Tree Lines unites striking ink drawings of high-altitude pine trees with poetic vignettes about how people interact with mountain environments. The drawings and text work together to form a direct artistic encounter with timberline conifers. The husband and wife team of Valerie and Michael Cohen employ a unique process whereby she draws in isolation, gives him her drawings, and he then writes whatever he's inspired to create. Neither offers the other any kind of feedback or instruction. The result is an accessible and deeply engaging work that is also extremely well researched; the Cohens bring a lifetime of scholarship in literature, history, and the environment to this work.

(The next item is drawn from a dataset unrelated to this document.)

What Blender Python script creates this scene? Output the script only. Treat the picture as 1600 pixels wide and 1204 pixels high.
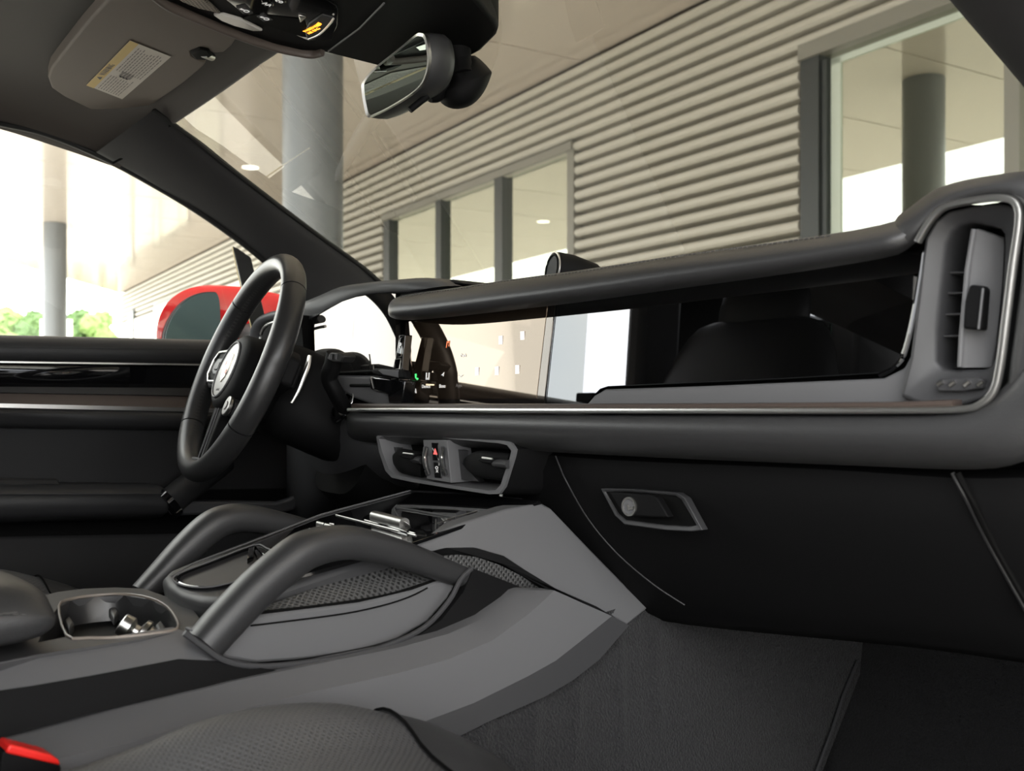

The drawings are black-and-white, pen-and-ink representations of high alpine ecosystems. The prose is stripped bare, abbreviated in an epigrammatic style that is poetic and spontaneous. Trees represented here are the Western Juniper or Sierra Juniper, the Limber, and the Bristlecone Pine--three species of long-lived, slow-growing conifers that grow across the Great Basin. While they represent only a small portion of the vegetative culture high in the western mountains, the Cohens use representation as abstraction as is utilized by writers and artists to convey a unique kind of microcosm of our natural environment. This book compares to such classics as Leopold's
A Sand County Almanac, and Berger's
Ways of Seeing, which open up lines of observation, analysis, and art for a new generation of readers.